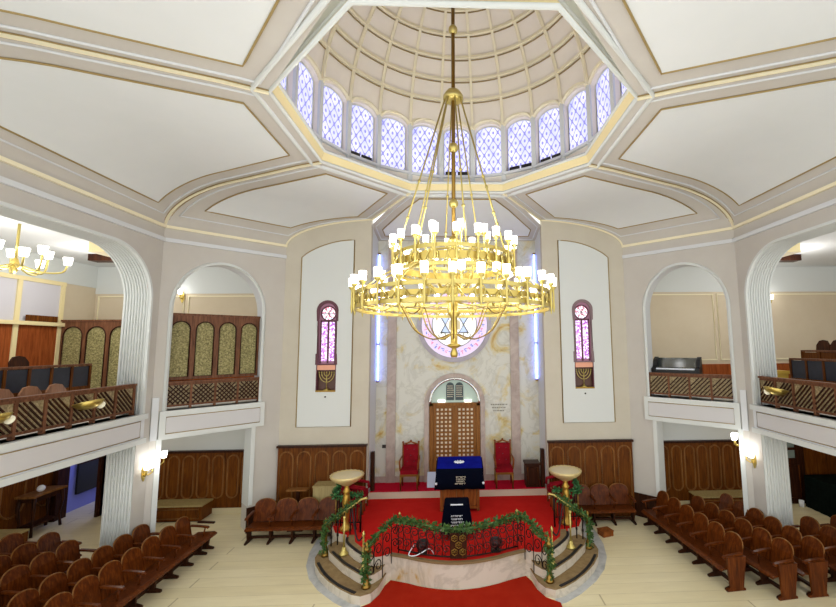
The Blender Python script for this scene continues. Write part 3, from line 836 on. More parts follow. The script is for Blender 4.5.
for x in [i*.132-.99 for i in range(16)]:
    if abs(x) < .12: continue
    m = MB(); h = top_z(x)-ZB-.1; y = fy(x)-Yo; z0 = .06
    for sg, cz in ((1, z0+h*.26), (-1, z0+h*.72)):
        rr = h*.18
        m.tube([(x+sg*rr*(1-t/11)*math.cos(t), y, cz+rr*(1-t/11)*math.sin(t)) for t in [i*.45 for i in range(20)]], .0085, 5)
    m.tube([(x+.066, y, z0), (x+.066, y, z0+h)], .008, 5)
    m.tube([(x-.03+.03*math.sin(q*6.28), y, z0+h*q) for q in [i/10 for i in range(11)]], .007, 5)
    m.build('scroll_panel', SCR, rail)
for s in (-1, 1):    # scrolls of the descending wing
    m = MB(); Wg = [Vector(p) for p in wing(s)]
    for a, b in zip(Wg, Wg[1:]):
        c = (a+b)/2; foot = .14 if c.y < 6.95 else .28
        if c.y > 7.1: foot = ZB
        m.tube([(a.x, a.y-Yo, foot-ZB), (a.x, a.y-Yo, a.z-ZB)], .008, 5)
        h = (c.z-foot)*.32
        for cz in (foot+h*1.0, foot+h*2.1):
            d = (b-a).normalized()
            m.tube([(c.x+d.x*h*.4*(1-t/11)*math.cos(t), c.y-Yo+d.y*h*.4*(1-t/11)*math.cos(t), cz-ZB+h*.45*(1-t/11)*math.sin(t)) for t in [i*.45 for i in range(18)]], .008, 5)
    m.build('wing_scrolls', IRON, rail)
    m = MB(); m.lathe([(0, 0), (.075, 0), (.075, .03), (.05, .05), (.045, .12), (.035, .16), (.032, .5), (.05, .54), (.05, .58), (.02, .6), (.035, .64), (0, .68)], (s*1.43, 6.76-Yo, .14-ZB), 12); m.build('newel_post', BRASSD, rail)
    m = MB(); m.lathe([(0, 0), (.012, 0), (.012, .05), (.025, .07), (.0, .1)], (s*.99, fy(1)-Yo, .97-ZB), 8); m.build('finial', BRASSB, rail)
m = MB(); m.box(-.135, .135, -.02+fy(0)-Yo, .0+fy(0)-Yo, .03, .42); sp = m.build('star_panel', WOODD, rail)
m = MB()
for (cx, cz) in ((-.065, .13), (.065, .13), (0, .235), (-.065, .34), (.065, .34)):
    m.tube([(cx+.05*math.cos(PI/6+PI*i/3), fy(0)-Yo-.024, cz+.05*math.sin(PI/6+PI*i/3)) for i in range(6)], .009, 5, closed=True)
    for kk in range(3): m.tube([(cx-.05*math.cos(kk*PI/3), fy(0)-Yo-.024, cz-.05*math.sin(kk*PI/3)), (cx+.05*math.cos(kk*PI/3), fy(0)-Yo-.024, cz+.05*math.sin(kk*PI/3))], .005, 4)
m.build('star_lattice', BRASSD, sp)
gp = [(-1.43, 6.74, .2), (-1.44, 6.73, .5)]+[(x, y-.02, z+.01) for x, y, z in full_top]+[(1.44, 6.73, .5), (1.43, 6.74, .2)]
garland('leaf_garland', gp, 'long green leaf garland wound along the curved front railing', FLEAF, .062, 330)
# black footlights hung behind the railing
for i, x in enumerate((-.6, .62)):
    t = thing('footlight', ['black footlight with a trailing cable behind the railing scrolls', 'black footlight without cable behind the railing scrolls'][i], 'lamp', (x, fy(x)+.12, ZB), 0, 'black footlights at the platform edge')
    m = MB(); M4 = Matrix.Translation((0, 0, .13)) @ Matrix.Rotation(PI/2+.5, 4, 'X') @ Matrix.Scale(1.2, 4, (1, 0, 0)) @ Matrix.Scale(.8, 4)
    m.lathe([(0, -.08), (.1, -.08), (.115, -.02), (.1, .05), (.05, .09), (0, .09)], (0, 0, 0), 16, M4); m.build('housing', BLACK, t)
    m = MB(); m.box(-.08, .08, -.05, .05, .0, .03); m.box(-.02, .02, -.02, .02, .03, .1); m.build('stand', BLACK, t)
    if i == 0:
        m = MB(); m.tube([tuple(p) for p in smooth([(-.12, -.0, .16), (-.22, -.06, .02), (-.12, -.1, .015), (0, -.12, .07), (.12, -.1, .12), (.2, -.06, .01)], 5)], .008, 5); m.build('cable', EMBW, t)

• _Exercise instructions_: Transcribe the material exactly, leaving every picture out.

• _Solution to this exercise_:
The Blender Python script for this scene continues. Write part 3, from line 836 on. More parts follow. The script is for Blender 4.5.
for x in [i*.132-.99 for i in range(16)]:
    if abs(x) < .12: continue
    m = MB(); h = top_z(x)-ZB-.1; y = fy(x)-Yo; z0 = .06
    for sg, cz in ((1, z0+h*.26), (-1, z0+h*.72)):
        rr = h*.18
        m.tube([(x+sg*rr*(1-t/11)*math.cos(t), y, cz+rr*(1-t/11)*math.sin(t)) for t in [i*.45 for i in range(20)]], .0085, 5)
    m.tube([(x+.066, y, z0), (x+.066, y, z0+h)], .008, 5)
    m.tube([(x-.03+.03*math.sin(q*6.28), y, z0+h*q) for q in [i/10 for i in range(11)]], .007, 5)
    m.build('scroll_panel', SCR, rail)
for s in (-1, 1):    # scrolls of the descending wing
    m = MB(); Wg = [Vector(p) for p in wing(s)]
    for a, b in zip(Wg, Wg[1:]):
        c = (a+b)/2; foot = .14 if c.y < 6.95 else .28
        if c.y > 7.1: foot = ZB
        m.tube([(a.x, a.y-Yo, foot-ZB), (a.x, a.y-Yo, a.z-ZB)], .008, 5)
        h = (c.z-foot)*.32
        for cz in (foot+h*1.0, foot+h*2.1):
            d = (b-a).normalized()
            m.tube([(c.x+d.x*h*.4*(1-t/11)*math.cos(t), c.y-Yo+d.y*h*.4*(1-t/11)*math.cos(t), cz-ZB+h*.45*(1-t/11)*math.sin(t)) for t in [i*.45 for i in range(18)]], .008, 5)
    m.build('wing_scrolls', IRON, rail)
    m = MB(); m.lathe([(0, 0), (.075, 0), (.075, .03), (.05, .05), (.045, .12), (.035, .16), (.032, .5), (.05, .54), (.05, .58), (.02, .6), (.035, .64), (0, .68)], (s*1.43, 6.76-Yo, .14-ZB), 12); m.build('newel_post', BRASSD, rail)
    m = MB(); m.lathe([(0, 0), (.012, 0), (.012, .05), (.025, .07), (.0, .1)], (s*.99, fy(1)-Yo, .97-ZB), 8); m.build('finial', BRASSB, rail)
m = MB(); m.box(-.135, .135, -.02+fy(0)-Yo, .0+fy(0)-Yo, .03, .42); sp = m.build('star_panel', WOODD, rail)
m = MB()
for (cx, cz) in ((-.065, .13), (.065, .13), (0, .235), (-.065, .34), (.065, .34)):
    m.tube([(cx+.05*math.cos(PI/6+PI*i/3), fy(0)-Yo-.024, cz+.05*math.sin(PI/6+PI*i/3)) for i in range(6)], .009, 5, closed=True)
    for kk in range(3): m.tube([(cx-.05*math.cos(kk*PI/3), fy(0)-Yo-.024, cz-.05*math.sin(kk*PI/3)), (cx+.05*math.cos(kk*PI/3), fy(0)-Yo-.024, cz+.05*math.sin(kk*PI/3))], .005, 4)
m.build('star_lattice', BRASSD, sp)
gp = [(-1.43, 6.74, .2), (-1.44, 6.73, .5)]+[(x, y-.02, z+.01) for x, y, z in full_top]+[(1.44, 6.73, .5), (1.43, 6.74, .2)]
garland('leaf_garland', gp, 'long green leaf garland wound along the curved front railing', FLEAF, .062, 330)
# black footlights hung behind the railing
for i, x in enumerate((-.6, .62)):
    t = thing('footlight', ['black footlight with a trailing cable behind the railing scrolls', 'black footlight without cable behind the railing scrolls'][i], 'lamp', (x, fy(x)+.12, ZB), 0, 'black footlights at the platform edge')
    m = MB(); M4 = Matrix.Translation((0, 0, .13)) @ Matrix.Rotation(PI/2+.5, 4, 'X') @ Matrix.Scale(1.2, 4, (1, 0, 0)) @ Matrix.Scale(.8, 4)
    m.lathe([(0, -.08), (.1, -.08), (.115, -.02), (.1, .05), (.05, .09), (0, .09)], (0, 0, 0), 16, M4); m.build('housing', BLACK, t)
    m = MB(); m.box(-.08, .08, -.05, .05, .0, .03); m.box(-.02, .02, -.02, .02, .03, .1); m.build('stand', BLACK, t)
    if i == 0:
        m = MB(); m.tube([tuple(p) for p in smooth([(-.12, -.0, .16), (-.22, -.06, .02), (-.12, -.1, .015), (0, -.12, .07), (.12, -.1, .12), (.2, -.06, .01)], 5)], .008, 5); m.build('cable', EMBW, t)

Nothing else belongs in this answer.